Source material:
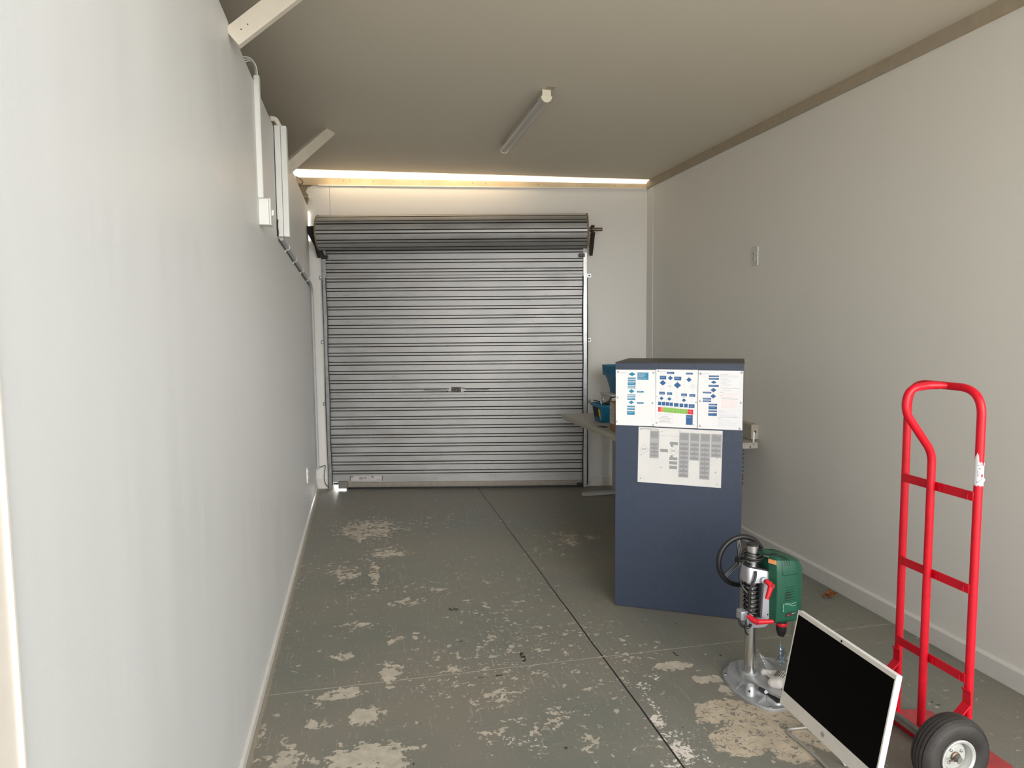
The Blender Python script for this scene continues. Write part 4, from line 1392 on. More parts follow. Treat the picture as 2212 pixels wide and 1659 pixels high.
def tub(name, x0, y0, x1, y1, z0, z1, label, flare, stepz=None, grp=None):
    """moulded tub: walls flare outward, folded rim, hollow inside"""
    o = Vector(((x0 + x1) / 2, (y0 + y1) / 2, z0))
    r_ = root(name, o, 0, label, 'tub', grp)

    def ring(g, z, rad=0.02, ns=5):
        out = []
        X0, Y0, X1, Y1 = x0 - g - o.x, y0 - g - o.y, x1 + g - o.x, y1 + g - o.y
        for (cx, cy, a0) in ((X1 - rad, Y1 - rad, 0), (X0 + rad, Y1 - rad, 90), (X0 + rad, Y0 + rad, 180), (X1 - rad, Y0 + rad, 270)):
            for k in range(ns):
                a = R(a0 + 90 * k / (ns - 1))
                out.append((cx + rad * math.cos(a), cy + rad * math.sin(a), z))
        return out
    h = z1 - z0
    mb = MB()
    if stepz:
        rings = [ring(0, 0), ring(flare * 0.25, stepz * 0.8), ring(flare * 0.55, stepz * 0.95), ring(flare * 0.60, stepz * 1.08), ring(flare * 0.95, stepz * 1.12), ring(flare, h - 0.01), ring(flare + 0.004, h), ring(flare - 0.003, h), ring(flare * 0.5, stepz), ring(-0.002, 0.004)]
    else:
        rings = [ring(0, 0), ring(flare * 0.8, h * 0.82), ring(flare * 0.82, h * 0.84), ring(flare + 0.006, h * 0.845), ring(flare + 0.007, h), ring(flare - 0.001, h), ring(-0.002, 0.004)]
    mb.loft(rings)
    mb.build('shell', M_TUB, r_, smooth=50)
    return r_


t1 = tub('plastic_tub', 1.868, 5.215, 2.055, 5.415, DZ, DZ + 0.145, 'blue open tub of cables with a yellow sticker, standing on the desk', 0.022)
f = MB()
for (y0, y1, z0, z1, mi) in ((-0.045, 0.075, 0.035, 0.120, 0), (-0.085, -0.045, 0.045, 0.105, 1), (-0.088, -0.070, 0.020, 0.044, 2)):
    g0, g1 = 0.0005 + 0.0215 * z0 / 0.145, 0.0005 + 0.0215 * z1 / 0.145
    x = -0.0935 - 0.0008
    f.quad([(x - g0, y0, z0), (x - g0, y1, z0), (x - g1, y1, z1), (x - g1, y0, z1)], mi)
f.build('sticker', [M_INK, M_YELLOW, M_PAPER], t1, smooth=0)
# cables in the tub
f = MB()
rnd = random.Random(3)
for k in range(7):
    pts = []
    cx, cy = 1.96 + rnd.uniform(-0.05, 0.05), 5.32 + rnd.uniform(-0.06, 0.05)
    rr = rnd.uniform(0.025, 0.05)
    tilt = rnd.uniform(-0.5, 0.5)
    for a in range(0, 361, 24):
        t = R(a)
        pts.append((cx + rr * math.cos(t), cy + rr * math.sin(t), DZ + 0.115 + k * 0.006 + tilt * rr * math.sin(t)))
    f.tube(pts, 0.005, 7, closed=False)
f.tube([(1.98, 5.30, DZ + 0.12), (1.955, 5.30, DZ + 0.165), (1.975, 5.31, DZ + 0.192), (2.03, 5.32, DZ + 0.198), (2.05, 5.33, DZ + 0.13)], 0.0055, 8)
f.tube([(1.84, 5.36, DZ + 0.170), (1.89, 5.35, DZ + 0.158), (1.95, 5.34, DZ + 0.13)], 0.004, 8)
f.mm((1.90, 5.25, DZ + 0.01), (2.02, 5.38, DZ + 0.10))
tag(f.build('coiled_cables', M_BLACK), 'black cables coiled inside the blue tub with the yellow sticker', 'cable')
f = MB()
f.tube([(1.905, 5.34, DZ + 0.13), (1.90, 5.35, DZ + 0.165), (1.92, 5.35, DZ + 0.180), (1.94, 5.34, DZ + 0.14)], 0.006, 8)
f.box((1.925, 5.335, DZ + 0.150), (0.03, 0.01, 0.03), Euler((0, R(30), 0)))
tag(f.build('metal_bracket', M_ZINC), 'small bent metal bracket poking out of the blue tub', 'bracket')

bx = root('storage_box', (2.165, 5.60, DZ), 0, 'white lidded box on the desk carrying the upper blue tub', 'box')
f = MB()
f.mm((-0.125, -0.14, 0), (0.135, 0.14, 0.178))
f.build('box_body', M_CARDW, bx, bevel=0.003)
f = MB()
f.mm((-0.130, -0.145, 0.1785), (0.140, 0.145, 0.196))
f.build('lid', M_CARDW, bx, bevel=0.006)
t2 = tub('plastic_tub', 2.115, 5.50, 2.27, 5.72, DZ + 0.1965, DZ + 0.435, 'taller dark blue tub with a stepped rim stacked on the white box', 0.055, 0.135)
for y in (-0.08, -0.04, 0.0, 0.04, 0.08):
    f = MB()
    f.mm((-0.1365, y - 0.012, 0.17), (-0.1325, y + 0.012, 0.215))
    f.build('rib', M_TUB, t2, bevel=0.001)
for x in (-0.08, -0.04, 0.0, 0.04, 0.08):
    f = MB()
    f.mm((x - 0.012, -0.1690, 0.17), (x + 0.012, -0.1650, 0.215))
    f.build('rib', M_TUB, t2, bevel=0.001)

cx_ = root('cardboard_box', (1.815, 4.905, DZ), R(-10), 'brown cardboard box with a white printed side on the desk beside the blue tub', 'box')
f = MB()
f.mm((0, -0.19, 0), (0.16, 0.0, 0.212))
f.build('carton', M_CARD, cx_, bevel=0.001)
f = MB()
f.quad([(-0.0006, -0.185, 0.060), (-0.0006, -0.006, 0.045), (-0.0006, -0.006, 0.206), (-0.0006, -0.185, 0.206)], 0)
rnd = random.Random(11)
for k in range(8):
    z = 0.192 - k * 0.0160
    for c in range(6):
        y = -0.015 - c * 0.028
        if rnd.random() < 0.85:
            f.quad([(-0.0011, y, z), (-0.0011, y - 0.008 - 0.012 * rnd.random(), z), (-0.0011, y - 0.008 - 0.010 * rnd.random(), z + 0.005), (-0.0011, y, z + 0.005)], 1)
f.build('printed_label', [M_CARDW, M_INK], cx_, smooth=0)
f = MB()
f.prism([(1.762, 5.03, DZ + 0.0003), (1.80, 4.96, DZ + 0.0003), (1.835, 4.99, DZ + 0.0003), (1.81, 5.05, DZ + 0.0003)], (0, 0, 0.003))
tag(f.build('flat_card', M_INK, smooth=0), 'small flat dark card lying on the desk by the cardboard box', 'card')

# ================================================================== DRILL PRESS
DPX, DPY = 1.560, 2.530
dp = root('drill_press', (DPX, DPY, 0), 0, 'green and silver bench drill press standing on the floor before the cabinet', 'drill press')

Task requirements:
Replicate the material above verbatim; images stay out of the copy.

Complete response:
The Blender Python script for this scene continues. Write part 4, from line 1392 on. More parts follow. Treat the picture as 2212 pixels wide and 1659 pixels high.
def tub(name, x0, y0, x1, y1, z0, z1, label, flare, stepz=None, grp=None):
    """moulded tub: walls flare outward, folded rim, hollow inside"""
    o = Vector(((x0 + x1) / 2, (y0 + y1) / 2, z0))
    r_ = root(name, o, 0, label, 'tub', grp)

    def ring(g, z, rad=0.02, ns=5):
        out = []
        X0, Y0, X1, Y1 = x0 - g - o.x, y0 - g - o.y, x1 + g - o.x, y1 + g - o.y
        for (cx, cy, a0) in ((X1 - rad, Y1 - rad, 0), (X0 + rad, Y1 - rad, 90), (X0 + rad, Y0 + rad, 180), (X1 - rad, Y0 + rad, 270)):
            for k in range(ns):
                a = R(a0 + 90 * k / (ns - 1))
                out.append((cx + rad * math.cos(a), cy + rad * math.sin(a), z))
        return out
    h = z1 - z0
    mb = MB()
    if stepz:
        rings = [ring(0, 0), ring(flare * 0.25, stepz * 0.8), ring(flare * 0.55, stepz * 0.95), ring(flare * 0.60, stepz * 1.08), ring(flare * 0.95, stepz * 1.12), ring(flare, h - 0.01), ring(flare + 0.004, h), ring(flare - 0.003, h), ring(flare * 0.5, stepz), ring(-0.002, 0.004)]
    else:
        rings = [ring(0, 0), ring(flare * 0.8, h * 0.82), ring(flare * 0.82, h * 0.84), ring(flare + 0.006, h * 0.845), ring(flare + 0.007, h), ring(flare - 0.001, h), ring(-0.002, 0.004)]
    mb.loft(rings)
    mb.build('shell', M_TUB, r_, smooth=50)
    return r_


t1 = tub('plastic_tub', 1.868, 5.215, 2.055, 5.415, DZ, DZ + 0.145, 'blue open tub of cables with a yellow sticker, standing on the desk', 0.022)
f = MB()
for (y0, y1, z0, z1, mi) in ((-0.045, 0.075, 0.035, 0.120, 0), (-0.085, -0.045, 0.045, 0.105, 1), (-0.088, -0.070, 0.020, 0.044, 2)):
    g0, g1 = 0.0005 + 0.0215 * z0 / 0.145, 0.0005 + 0.0215 * z1 / 0.145
    x = -0.0935 - 0.0008
    f.quad([(x - g0, y0, z0), (x - g0, y1, z0), (x - g1, y1, z1), (x - g1, y0, z1)], mi)
f.build('sticker', [M_INK, M_YELLOW, M_PAPER], t1, smooth=0)
# cables in the tub
f = MB()
rnd = random.Random(3)
for k in range(7):
    pts = []
    cx, cy = 1.96 + rnd.uniform(-0.05, 0.05), 5.32 + rnd.uniform(-0.06, 0.05)
    rr = rnd.uniform(0.025, 0.05)
    tilt = rnd.uniform(-0.5, 0.5)
    for a in range(0, 361, 24):
        t = R(a)
        pts.append((cx + rr * math.cos(t), cy + rr * math.sin(t), DZ + 0.115 + k * 0.006 + tilt * rr * math.sin(t)))
    f.tube(pts, 0.005, 7, closed=False)
f.tube([(1.98, 5.30, DZ + 0.12), (1.955, 5.30, DZ + 0.165), (1.975, 5.31, DZ + 0.192), (2.03, 5.32, DZ + 0.198), (2.05, 5.33, DZ + 0.13)], 0.0055, 8)
f.tube([(1.84, 5.36, DZ + 0.170), (1.89, 5.35, DZ + 0.158), (1.95, 5.34, DZ + 0.13)], 0.004, 8)
f.mm((1.90, 5.25, DZ + 0.01), (2.02, 5.38, DZ + 0.10))
tag(f.build('coiled_cables', M_BLACK), 'black cables coiled inside the blue tub with the yellow sticker', 'cable')
f = MB()
f.tube([(1.905, 5.34, DZ + 0.13), (1.90, 5.35, DZ + 0.165), (1.92, 5.35, DZ + 0.180), (1.94, 5.34, DZ + 0.14)], 0.006, 8)
f.box((1.925, 5.335, DZ + 0.150), (0.03, 0.01, 0.03), Euler((0, R(30), 0)))
tag(f.build('metal_bracket', M_ZINC), 'small bent metal bracket poking out of the blue tub', 'bracket')

bx = root('storage_box', (2.165, 5.60, DZ), 0, 'white lidded box on the desk carrying the upper blue tub', 'box')
f = MB()
f.mm((-0.125, -0.14, 0), (0.135, 0.14, 0.178))
f.build('box_body', M_CARDW, bx, bevel=0.003)
f = MB()
f.mm((-0.130, -0.145, 0.1785), (0.140, 0.145, 0.196))
f.build('lid', M_CARDW, bx, bevel=0.006)
t2 = tub('plastic_tub', 2.115, 5.50, 2.27, 5.72, DZ + 0.1965, DZ + 0.435, 'taller dark blue tub with a stepped rim stacked on the white box', 0.055, 0.135)
for y in (-0.08, -0.04, 0.0, 0.04, 0.08):
    f = MB()
    f.mm((-0.1365, y - 0.012, 0.17), (-0.1325, y + 0.012, 0.215))
    f.build('rib', M_TUB, t2, bevel=0.001)
for x in (-0.08, -0.04, 0.0, 0.04, 0.08):
    f = MB()
    f.mm((x - 0.012, -0.1690, 0.17), (x + 0.012, -0.1650, 0.215))
    f.build('rib', M_TUB, t2, bevel=0.001)

cx_ = root('cardboard_box', (1.815, 4.905, DZ), R(-10), 'brown cardboard box with a white printed side on the desk beside the blue tub', 'box')
f = MB()
f.mm((0, -0.19, 0), (0.16, 0.0, 0.212))
f.build('carton', M_CARD, cx_, bevel=0.001)
f = MB()
f.quad([(-0.0006, -0.185, 0.060), (-0.0006, -0.006, 0.045), (-0.0006, -0.006, 0.206), (-0.0006, -0.185, 0.206)], 0)
rnd = random.Random(11)
for k in range(8):
    z = 0.192 - k * 0.0160
    for c in range(6):
        y = -0.015 - c * 0.028
        if rnd.random() < 0.85:
            f.quad([(-0.0011, y, z), (-0.0011, y - 0.008 - 0.012 * rnd.random(), z), (-0.0011, y - 0.008 - 0.010 * rnd.random(), z + 0.005), (-0.0011, y, z + 0.005)], 1)
f.build('printed_label', [M_CARDW, M_INK], cx_, smooth=0)
f = MB()
f.prism([(1.762, 5.03, DZ + 0.0003), (1.80, 4.96, DZ + 0.0003), (1.835, 4.99, DZ + 0.0003), (1.81, 5.05, DZ + 0.0003)], (0, 0, 0.003))
tag(f.build('flat_card', M_INK, smooth=0), 'small flat dark card lying on the desk by the cardboard box', 'card')

# ================================================================== DRILL PRESS
DPX, DPY = 1.560, 2.530
dp = root('drill_press', (DPX, DPY, 0), 0, 'green and silver bench drill press standing on the floor before the cabinet', 'drill press')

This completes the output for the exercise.